Educate me: Why/when is deinterlacing needed?

Comments

johnmeyer wrote on 7/19/2008, 10:15 PM
I had about a ninety minute phone conversation this evening with Roger Evans, the guy that invented the Workprinter film to video transfer device. Part of that call was a long conversation about his experience trying to show 24p film that had 3:2 pulldown added, and problems he was encountering trying to show it on various LCD and Plasma devices. There are all sorts of problems that interact that it becomes difficult to simply say that the lousy picture is due to any one defect, problem, etc.

The refresh rate of the display clearly is a factor, something that has been mentioned more than once in this thread. Interlaced material interacts differently with the different refresh rate simply because 60 is a higher multiple (or is it divisor?) of say, 120 Hz refresh, than is 24.

He also implied something similar to what you are stating, namely that some displays are not actually handling the interlacing correctly.

So, for me, things are at this point muddier, and not getting clearer.
GlennChan wrote on 7/20/2008, 6:58 AM
I think you should look at different mediums different.

TV:
Consumers TVs, theoretically, should be able to handle interlaced material because almost everything is broadcast that way (i.e. 24p will be broadcast with pulldown, 30p as psf, interlaced as interlaced).

On plasmas and LCDs, the TV will have a deinterlacer in it because the image has to be deinterlaced for display. A lot of these deinterlacers are crap (as bob mentions).

If you deinterlace the material beforehand, then the TV might deinterlace it again which can be a problem.
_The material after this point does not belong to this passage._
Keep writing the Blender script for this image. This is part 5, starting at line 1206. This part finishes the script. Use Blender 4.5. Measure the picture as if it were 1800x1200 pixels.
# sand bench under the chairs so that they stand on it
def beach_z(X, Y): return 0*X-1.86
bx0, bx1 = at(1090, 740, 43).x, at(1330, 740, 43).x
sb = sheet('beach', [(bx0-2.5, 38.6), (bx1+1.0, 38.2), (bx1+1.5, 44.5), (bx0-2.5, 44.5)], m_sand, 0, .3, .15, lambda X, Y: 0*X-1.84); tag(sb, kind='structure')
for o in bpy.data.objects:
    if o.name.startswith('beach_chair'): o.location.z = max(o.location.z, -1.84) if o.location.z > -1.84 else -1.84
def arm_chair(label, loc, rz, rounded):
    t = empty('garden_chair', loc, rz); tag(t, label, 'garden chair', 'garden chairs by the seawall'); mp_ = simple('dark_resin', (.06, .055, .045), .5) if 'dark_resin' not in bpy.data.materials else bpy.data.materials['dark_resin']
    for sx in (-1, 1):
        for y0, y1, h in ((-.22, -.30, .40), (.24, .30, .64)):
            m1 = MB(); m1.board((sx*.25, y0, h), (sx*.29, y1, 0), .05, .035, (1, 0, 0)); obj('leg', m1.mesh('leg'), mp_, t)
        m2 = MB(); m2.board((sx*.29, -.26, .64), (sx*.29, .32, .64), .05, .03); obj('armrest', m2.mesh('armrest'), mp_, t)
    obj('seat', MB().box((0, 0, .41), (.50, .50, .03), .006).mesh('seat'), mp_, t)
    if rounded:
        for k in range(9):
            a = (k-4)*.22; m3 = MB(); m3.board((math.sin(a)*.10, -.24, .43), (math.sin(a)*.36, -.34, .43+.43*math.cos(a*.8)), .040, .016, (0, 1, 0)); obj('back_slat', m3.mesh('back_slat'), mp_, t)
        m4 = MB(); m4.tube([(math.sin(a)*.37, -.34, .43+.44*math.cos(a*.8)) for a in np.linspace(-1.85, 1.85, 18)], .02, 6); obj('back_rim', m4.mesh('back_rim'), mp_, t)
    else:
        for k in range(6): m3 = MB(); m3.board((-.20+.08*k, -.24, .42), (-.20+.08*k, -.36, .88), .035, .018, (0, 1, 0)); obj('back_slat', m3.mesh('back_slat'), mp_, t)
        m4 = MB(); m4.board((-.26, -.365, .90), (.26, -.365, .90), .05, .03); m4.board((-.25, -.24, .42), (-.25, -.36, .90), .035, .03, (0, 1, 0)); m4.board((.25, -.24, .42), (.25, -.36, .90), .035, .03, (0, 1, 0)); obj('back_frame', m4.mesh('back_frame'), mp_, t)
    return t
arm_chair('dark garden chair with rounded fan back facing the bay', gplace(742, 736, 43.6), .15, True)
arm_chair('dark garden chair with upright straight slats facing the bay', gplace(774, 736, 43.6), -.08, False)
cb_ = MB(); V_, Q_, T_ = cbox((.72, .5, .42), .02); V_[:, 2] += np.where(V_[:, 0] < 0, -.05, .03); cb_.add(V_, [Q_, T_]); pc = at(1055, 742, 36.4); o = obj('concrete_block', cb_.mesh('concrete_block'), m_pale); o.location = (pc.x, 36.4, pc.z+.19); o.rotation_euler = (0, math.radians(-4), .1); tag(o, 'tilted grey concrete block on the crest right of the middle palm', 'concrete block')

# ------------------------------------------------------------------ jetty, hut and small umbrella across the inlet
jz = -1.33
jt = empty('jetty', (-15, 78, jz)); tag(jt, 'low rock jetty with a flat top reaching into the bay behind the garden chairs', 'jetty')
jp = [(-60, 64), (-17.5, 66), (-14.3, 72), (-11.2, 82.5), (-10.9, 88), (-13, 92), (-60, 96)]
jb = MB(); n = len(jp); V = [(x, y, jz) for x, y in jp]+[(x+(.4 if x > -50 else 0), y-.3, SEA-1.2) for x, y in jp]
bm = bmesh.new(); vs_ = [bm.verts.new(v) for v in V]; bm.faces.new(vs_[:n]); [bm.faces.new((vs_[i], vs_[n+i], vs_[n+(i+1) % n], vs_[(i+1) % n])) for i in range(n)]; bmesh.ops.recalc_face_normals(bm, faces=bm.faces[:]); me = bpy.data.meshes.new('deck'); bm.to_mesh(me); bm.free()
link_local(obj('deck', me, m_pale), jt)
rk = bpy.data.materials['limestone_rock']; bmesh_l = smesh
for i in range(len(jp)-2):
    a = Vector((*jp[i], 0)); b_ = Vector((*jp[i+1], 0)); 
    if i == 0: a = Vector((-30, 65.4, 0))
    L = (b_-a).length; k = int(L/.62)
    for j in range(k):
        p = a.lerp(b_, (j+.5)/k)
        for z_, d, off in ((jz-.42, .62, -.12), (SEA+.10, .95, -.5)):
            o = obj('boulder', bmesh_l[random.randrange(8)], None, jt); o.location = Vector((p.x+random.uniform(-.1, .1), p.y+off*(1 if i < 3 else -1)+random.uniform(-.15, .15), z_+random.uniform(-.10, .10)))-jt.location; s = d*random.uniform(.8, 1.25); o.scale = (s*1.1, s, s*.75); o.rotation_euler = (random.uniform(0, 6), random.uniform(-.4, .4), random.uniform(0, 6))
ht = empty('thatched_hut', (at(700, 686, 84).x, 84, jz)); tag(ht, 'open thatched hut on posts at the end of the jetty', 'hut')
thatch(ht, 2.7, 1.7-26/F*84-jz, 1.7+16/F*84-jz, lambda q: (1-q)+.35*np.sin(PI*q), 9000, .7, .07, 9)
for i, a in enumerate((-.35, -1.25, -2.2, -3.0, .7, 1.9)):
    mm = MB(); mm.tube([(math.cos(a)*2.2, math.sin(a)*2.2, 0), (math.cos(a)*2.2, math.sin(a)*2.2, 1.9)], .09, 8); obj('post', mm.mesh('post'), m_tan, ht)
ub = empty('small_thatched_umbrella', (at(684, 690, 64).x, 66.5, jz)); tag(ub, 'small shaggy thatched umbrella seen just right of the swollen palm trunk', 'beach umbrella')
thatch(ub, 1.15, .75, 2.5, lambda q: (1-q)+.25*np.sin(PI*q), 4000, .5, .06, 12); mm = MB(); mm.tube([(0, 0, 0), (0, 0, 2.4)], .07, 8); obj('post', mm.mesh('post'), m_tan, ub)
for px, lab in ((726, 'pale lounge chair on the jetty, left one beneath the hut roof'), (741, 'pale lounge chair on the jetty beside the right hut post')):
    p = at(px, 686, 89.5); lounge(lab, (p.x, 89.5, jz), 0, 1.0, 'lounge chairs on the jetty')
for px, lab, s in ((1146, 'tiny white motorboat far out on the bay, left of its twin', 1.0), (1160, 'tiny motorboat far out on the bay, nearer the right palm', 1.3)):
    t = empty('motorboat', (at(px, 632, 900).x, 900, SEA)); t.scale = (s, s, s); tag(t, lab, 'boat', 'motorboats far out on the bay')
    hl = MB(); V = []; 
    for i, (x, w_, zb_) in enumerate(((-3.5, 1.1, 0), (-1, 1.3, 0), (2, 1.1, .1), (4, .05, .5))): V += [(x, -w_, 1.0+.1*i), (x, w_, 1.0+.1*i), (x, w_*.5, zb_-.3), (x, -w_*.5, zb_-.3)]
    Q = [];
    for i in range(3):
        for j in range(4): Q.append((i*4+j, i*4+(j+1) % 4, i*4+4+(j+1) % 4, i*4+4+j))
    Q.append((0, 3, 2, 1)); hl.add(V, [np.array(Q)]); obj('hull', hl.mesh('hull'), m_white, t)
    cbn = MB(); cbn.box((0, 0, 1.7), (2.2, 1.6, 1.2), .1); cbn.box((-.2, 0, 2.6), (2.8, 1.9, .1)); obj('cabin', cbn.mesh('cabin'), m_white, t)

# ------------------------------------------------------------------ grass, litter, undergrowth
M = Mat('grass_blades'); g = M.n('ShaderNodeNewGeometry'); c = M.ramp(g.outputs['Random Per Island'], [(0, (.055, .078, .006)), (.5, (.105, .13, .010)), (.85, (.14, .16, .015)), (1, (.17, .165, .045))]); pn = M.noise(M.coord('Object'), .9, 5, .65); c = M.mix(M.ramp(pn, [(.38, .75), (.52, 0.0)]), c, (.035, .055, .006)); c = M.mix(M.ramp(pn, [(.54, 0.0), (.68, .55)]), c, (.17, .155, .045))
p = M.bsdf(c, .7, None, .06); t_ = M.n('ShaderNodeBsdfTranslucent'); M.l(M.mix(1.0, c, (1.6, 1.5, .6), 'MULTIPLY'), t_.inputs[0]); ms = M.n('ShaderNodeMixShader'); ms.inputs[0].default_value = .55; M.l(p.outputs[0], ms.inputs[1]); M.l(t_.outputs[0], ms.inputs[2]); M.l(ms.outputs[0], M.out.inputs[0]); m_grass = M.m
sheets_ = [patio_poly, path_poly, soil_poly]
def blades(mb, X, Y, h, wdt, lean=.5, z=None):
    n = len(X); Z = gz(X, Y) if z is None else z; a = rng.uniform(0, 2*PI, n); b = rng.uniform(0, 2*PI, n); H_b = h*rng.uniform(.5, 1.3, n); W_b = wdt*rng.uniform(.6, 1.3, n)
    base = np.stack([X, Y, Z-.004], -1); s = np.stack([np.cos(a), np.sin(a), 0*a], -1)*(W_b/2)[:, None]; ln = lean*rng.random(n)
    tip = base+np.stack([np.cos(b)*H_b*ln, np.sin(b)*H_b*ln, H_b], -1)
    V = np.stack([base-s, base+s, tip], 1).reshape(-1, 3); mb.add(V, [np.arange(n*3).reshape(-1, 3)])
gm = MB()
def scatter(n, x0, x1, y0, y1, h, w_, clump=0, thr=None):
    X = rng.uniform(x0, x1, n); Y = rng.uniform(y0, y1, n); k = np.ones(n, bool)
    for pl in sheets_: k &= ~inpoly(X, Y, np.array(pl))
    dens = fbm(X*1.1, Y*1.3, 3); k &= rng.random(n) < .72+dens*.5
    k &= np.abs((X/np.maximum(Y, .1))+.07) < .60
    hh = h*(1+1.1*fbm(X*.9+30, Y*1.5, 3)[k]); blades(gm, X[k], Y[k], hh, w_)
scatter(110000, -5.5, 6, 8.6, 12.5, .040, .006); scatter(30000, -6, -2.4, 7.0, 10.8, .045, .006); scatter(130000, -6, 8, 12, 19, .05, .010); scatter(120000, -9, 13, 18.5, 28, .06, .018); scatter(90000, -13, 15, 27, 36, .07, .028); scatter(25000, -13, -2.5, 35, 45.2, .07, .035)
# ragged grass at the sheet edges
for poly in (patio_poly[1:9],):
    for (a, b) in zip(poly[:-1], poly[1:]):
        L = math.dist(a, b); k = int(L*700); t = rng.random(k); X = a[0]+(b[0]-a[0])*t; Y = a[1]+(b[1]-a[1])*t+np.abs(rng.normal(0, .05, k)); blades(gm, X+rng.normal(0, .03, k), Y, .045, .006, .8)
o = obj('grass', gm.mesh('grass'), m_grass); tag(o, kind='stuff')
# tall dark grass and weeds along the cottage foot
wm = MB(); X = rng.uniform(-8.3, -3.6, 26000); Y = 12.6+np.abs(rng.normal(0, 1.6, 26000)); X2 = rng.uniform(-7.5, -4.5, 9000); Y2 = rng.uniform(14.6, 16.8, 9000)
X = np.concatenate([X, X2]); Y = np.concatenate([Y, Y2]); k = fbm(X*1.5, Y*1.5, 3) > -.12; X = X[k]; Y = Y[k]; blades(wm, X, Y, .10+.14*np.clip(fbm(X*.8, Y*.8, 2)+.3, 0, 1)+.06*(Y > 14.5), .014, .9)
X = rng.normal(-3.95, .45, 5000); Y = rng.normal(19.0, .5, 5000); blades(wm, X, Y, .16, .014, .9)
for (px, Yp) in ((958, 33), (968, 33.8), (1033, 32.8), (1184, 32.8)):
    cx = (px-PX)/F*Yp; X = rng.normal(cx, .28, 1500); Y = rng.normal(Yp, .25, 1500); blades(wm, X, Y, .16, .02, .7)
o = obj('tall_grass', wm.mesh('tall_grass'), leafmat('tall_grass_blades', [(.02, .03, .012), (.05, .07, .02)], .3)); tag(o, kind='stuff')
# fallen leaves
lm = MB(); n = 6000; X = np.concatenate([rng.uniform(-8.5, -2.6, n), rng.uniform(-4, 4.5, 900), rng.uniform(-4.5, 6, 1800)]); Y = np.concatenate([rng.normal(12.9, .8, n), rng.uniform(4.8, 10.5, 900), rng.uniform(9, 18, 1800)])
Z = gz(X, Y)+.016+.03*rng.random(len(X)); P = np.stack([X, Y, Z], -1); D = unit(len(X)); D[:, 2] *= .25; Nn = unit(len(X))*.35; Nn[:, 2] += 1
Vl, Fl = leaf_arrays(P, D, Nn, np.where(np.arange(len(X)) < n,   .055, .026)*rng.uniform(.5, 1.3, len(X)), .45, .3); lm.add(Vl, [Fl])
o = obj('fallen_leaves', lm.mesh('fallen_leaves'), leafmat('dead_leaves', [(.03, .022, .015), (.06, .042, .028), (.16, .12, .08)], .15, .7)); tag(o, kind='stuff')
- HDMI: I don't know if HDMI might let you bypass some of these problems since the TV could figure out whether the signal is interlaced/progressive by the frame rate of the interface. I think it would, though I've not tried. e.g. 24fps and 60fps (frames per second) will definitely be progressive so the display should never deinterlace in that situation. (Though this won't really help for most people.)

Computer display:
All computer displays are progressive, so the material must be deinterlaced somewhere.

In some computer software combinations, the material can be flagged as interlaced/progressive and the player can do the right thing. Though... you should check that the material is flagged correctly and that the player won't read the flag incorrectly (because metadata tends to get screwed up).

If you want the highest quality, you can run your footage through a high-quality deinterlacer and encode the material as progressive.

Or you could encode to MPEG-2 and let the player do the deinterlacing. Some do a decent job... though not as good as a non-real-time deinterlacer (or specialized hardware like a Teranex).